Exceptuando ciertos obreros del conocimiento, ensayistas, críticos y libelistas, los escritores suelen ser invisibles.  Son seres aparentemente sustituibles, inútiles y perfectamente prescindibles.  Quizá una especie de adorno solo reconocidos en sociedades de espíritu evolucionado.  Un tupé coqueto que lucen ciertos grupos humanos que no es solo accesorio, sino elemento esencial en su manera de ser.

Y aunque a veces sean molestos por ese sentimiento cultivado de insatisfacción y reclamo, son apreciados porque encarnan el misterio.  En general se intuye que los artistas pertenecen, más allá de las apariencias, a una élite que lo ubica frecuentemente por los distraídos en la categoría de los raros.  Y esa es la paradoja que les toca vivir.

Apreciados y excluidos, ninguneados y despreciados, quienes se dedican a la escritura viven la ambivalencia del trato.  Es un drama asumido que no los distrae de su oficio, pero que no es indiferente.  Lo acepta por el precio a su singularidad.  Claro está que se reconoce a sí mismo diferente, sin que reclame lo particular.
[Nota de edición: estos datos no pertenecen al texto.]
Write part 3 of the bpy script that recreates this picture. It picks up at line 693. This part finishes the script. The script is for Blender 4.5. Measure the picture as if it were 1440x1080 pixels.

El estado que habita, siempre poblado de fantasmas, lo muestra ausente y descomprometido.  Sin más poder que la pluma, su presencia es inofensiva.  Translúcido, su fachada camaleónica confunde.  Solo en la palabra ocurre el milagro, cuando ordena el universo usando el verbo, resignificando la realidad con la imaginación.  En ese trance, cuando encaja su insatisfacción, reinventa el mundo y se vuelve peligroso.